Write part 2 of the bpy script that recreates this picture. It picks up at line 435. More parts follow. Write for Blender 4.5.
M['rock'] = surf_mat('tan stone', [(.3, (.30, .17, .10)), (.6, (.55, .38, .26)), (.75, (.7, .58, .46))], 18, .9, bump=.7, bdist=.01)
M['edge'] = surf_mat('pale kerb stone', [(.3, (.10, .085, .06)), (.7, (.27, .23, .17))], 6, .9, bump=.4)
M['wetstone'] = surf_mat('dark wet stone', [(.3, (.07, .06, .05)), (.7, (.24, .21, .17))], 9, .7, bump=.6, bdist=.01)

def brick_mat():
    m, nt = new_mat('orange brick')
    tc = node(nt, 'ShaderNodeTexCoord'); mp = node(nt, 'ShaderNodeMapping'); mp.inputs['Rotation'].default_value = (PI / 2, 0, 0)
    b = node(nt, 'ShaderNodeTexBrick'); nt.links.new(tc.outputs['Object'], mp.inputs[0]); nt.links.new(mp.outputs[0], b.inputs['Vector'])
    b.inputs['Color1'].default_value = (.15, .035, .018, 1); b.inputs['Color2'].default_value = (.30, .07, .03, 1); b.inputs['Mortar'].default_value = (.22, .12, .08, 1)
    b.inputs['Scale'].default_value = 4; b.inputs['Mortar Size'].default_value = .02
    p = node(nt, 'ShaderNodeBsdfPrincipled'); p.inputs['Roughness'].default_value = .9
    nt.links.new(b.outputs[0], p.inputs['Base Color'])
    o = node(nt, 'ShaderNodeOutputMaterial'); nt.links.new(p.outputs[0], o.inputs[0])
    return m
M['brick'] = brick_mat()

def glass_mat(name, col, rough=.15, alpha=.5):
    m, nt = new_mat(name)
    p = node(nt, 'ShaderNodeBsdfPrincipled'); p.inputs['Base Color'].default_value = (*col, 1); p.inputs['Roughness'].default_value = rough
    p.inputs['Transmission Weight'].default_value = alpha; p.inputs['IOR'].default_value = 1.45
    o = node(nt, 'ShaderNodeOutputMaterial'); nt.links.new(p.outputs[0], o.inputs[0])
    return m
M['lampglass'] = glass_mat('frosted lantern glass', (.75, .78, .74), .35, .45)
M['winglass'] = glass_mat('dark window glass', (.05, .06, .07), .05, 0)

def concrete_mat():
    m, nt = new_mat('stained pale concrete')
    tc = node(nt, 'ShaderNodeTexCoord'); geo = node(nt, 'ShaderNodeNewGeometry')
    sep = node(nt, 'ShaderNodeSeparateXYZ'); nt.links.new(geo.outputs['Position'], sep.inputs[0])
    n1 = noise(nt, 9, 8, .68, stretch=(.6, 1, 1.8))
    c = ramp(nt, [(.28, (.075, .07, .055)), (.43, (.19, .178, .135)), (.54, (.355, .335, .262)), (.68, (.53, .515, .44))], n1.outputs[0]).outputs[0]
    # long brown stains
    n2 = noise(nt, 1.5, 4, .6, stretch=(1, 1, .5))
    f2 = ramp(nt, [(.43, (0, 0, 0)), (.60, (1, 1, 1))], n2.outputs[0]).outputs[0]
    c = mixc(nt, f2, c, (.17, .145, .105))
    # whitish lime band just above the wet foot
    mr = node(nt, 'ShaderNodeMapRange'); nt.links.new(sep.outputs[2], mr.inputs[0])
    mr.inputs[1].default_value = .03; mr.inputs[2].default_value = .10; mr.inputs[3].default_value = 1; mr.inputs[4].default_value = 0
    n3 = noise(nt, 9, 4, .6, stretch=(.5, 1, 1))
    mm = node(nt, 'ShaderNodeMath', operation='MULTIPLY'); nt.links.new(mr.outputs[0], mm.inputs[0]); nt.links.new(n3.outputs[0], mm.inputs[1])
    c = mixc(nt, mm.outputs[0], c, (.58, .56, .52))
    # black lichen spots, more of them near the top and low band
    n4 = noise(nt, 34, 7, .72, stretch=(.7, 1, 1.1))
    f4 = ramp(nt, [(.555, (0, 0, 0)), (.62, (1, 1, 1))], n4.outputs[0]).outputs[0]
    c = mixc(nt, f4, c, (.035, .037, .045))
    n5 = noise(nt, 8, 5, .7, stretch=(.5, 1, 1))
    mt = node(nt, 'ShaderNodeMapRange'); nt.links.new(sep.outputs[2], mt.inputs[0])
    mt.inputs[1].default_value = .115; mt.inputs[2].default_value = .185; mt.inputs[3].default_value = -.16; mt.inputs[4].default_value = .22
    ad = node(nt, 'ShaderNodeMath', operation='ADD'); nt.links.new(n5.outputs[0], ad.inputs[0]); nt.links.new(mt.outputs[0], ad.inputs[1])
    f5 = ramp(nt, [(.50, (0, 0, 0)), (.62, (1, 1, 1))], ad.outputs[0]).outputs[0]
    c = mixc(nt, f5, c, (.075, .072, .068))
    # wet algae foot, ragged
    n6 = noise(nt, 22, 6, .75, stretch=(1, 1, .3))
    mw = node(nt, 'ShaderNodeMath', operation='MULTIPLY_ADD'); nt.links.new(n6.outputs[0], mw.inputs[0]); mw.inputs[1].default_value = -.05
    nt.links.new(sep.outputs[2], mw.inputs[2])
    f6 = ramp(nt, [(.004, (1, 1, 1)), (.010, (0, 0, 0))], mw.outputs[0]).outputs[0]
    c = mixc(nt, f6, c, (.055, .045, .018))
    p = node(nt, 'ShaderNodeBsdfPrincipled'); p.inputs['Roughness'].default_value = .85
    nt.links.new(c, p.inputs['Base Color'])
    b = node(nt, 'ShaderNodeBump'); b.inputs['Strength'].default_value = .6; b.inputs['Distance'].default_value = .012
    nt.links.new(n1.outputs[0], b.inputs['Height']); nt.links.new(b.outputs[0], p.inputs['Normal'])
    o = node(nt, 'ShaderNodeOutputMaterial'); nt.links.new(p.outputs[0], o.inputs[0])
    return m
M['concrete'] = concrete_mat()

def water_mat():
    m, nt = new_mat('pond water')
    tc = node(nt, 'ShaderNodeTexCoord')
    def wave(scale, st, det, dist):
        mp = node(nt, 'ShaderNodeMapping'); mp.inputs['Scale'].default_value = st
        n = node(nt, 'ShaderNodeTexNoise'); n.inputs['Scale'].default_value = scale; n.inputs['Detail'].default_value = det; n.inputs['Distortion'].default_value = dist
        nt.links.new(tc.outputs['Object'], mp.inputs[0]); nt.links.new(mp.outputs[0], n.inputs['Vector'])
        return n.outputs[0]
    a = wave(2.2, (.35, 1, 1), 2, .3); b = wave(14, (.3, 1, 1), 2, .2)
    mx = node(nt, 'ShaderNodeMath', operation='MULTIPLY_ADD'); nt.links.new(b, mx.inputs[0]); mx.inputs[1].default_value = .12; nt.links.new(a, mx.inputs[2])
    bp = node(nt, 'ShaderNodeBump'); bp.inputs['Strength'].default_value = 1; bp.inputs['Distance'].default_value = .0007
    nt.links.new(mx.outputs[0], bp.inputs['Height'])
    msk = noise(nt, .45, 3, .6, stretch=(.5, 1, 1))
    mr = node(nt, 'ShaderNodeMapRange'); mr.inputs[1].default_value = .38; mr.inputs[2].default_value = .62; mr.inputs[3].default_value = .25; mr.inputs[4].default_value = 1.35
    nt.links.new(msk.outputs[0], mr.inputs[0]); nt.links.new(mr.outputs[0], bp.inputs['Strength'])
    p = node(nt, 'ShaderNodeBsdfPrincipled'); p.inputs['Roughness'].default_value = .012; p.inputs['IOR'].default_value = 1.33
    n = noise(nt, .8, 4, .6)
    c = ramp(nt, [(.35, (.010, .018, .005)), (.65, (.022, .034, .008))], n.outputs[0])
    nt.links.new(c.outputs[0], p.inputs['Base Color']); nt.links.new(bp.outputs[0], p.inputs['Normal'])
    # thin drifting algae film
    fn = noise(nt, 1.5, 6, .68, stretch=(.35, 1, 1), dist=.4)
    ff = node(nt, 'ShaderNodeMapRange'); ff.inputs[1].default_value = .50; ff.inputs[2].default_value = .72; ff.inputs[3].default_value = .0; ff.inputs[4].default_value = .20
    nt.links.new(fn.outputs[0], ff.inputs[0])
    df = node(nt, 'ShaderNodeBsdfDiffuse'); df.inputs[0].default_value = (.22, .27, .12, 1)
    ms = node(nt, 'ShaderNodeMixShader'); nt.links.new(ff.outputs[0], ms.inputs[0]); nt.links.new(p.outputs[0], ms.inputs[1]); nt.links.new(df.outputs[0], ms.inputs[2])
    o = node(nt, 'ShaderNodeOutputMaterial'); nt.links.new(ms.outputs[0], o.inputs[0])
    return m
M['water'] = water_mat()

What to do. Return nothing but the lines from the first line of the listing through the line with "M['brick'] = brick_mat()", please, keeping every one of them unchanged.

Output of the task.
Write part 2 of the bpy script that recreates this picture. It picks up at line 435. More parts follow. Write for Blender 4.5.
M['rock'] = surf_mat('tan stone', [(.3, (.30, .17, .10)), (.6, (.55, .38, .26)), (.75, (.7, .58, .46))], 18, .9, bump=.7, bdist=.01)
M['edge'] = surf_mat('pale kerb stone', [(.3, (.10, .085, .06)), (.7, (.27, .23, .17))], 6, .9, bump=.4)
M['wetstone'] = surf_mat('dark wet stone', [(.3, (.07, .06, .05)), (.7, (.24, .21, .17))], 9, .7, bump=.6, bdist=.01)

def brick_mat():
    m, nt = new_mat('orange brick')
    tc = node(nt, 'ShaderNodeTexCoord'); mp = node(nt, 'ShaderNodeMapping'); mp.inputs['Rotation'].default_value = (PI / 2, 0, 0)
    b = node(nt, 'ShaderNodeTexBrick'); nt.links.new(tc.outputs['Object'], mp.inputs[0]); nt.links.new(mp.outputs[0], b.inputs['Vector'])
    b.inputs['Color1'].default_value = (.15, .035, .018, 1); b.inputs['Color2'].default_value = (.30, .07, .03, 1); b.inputs['Mortar'].default_value = (.22, .12, .08, 1)
    b.inputs['Scale'].default_value = 4; b.inputs['Mortar Size'].default_value = .02
    p = node(nt, 'ShaderNodeBsdfPrincipled'); p.inputs['Roughness'].default_value = .9
    nt.links.new(b.outputs[0], p.inputs['Base Color'])
    o = node(nt, 'ShaderNodeOutputMaterial'); nt.links.new(p.outputs[0], o.inputs[0])
    return m
M['brick'] = brick_mat()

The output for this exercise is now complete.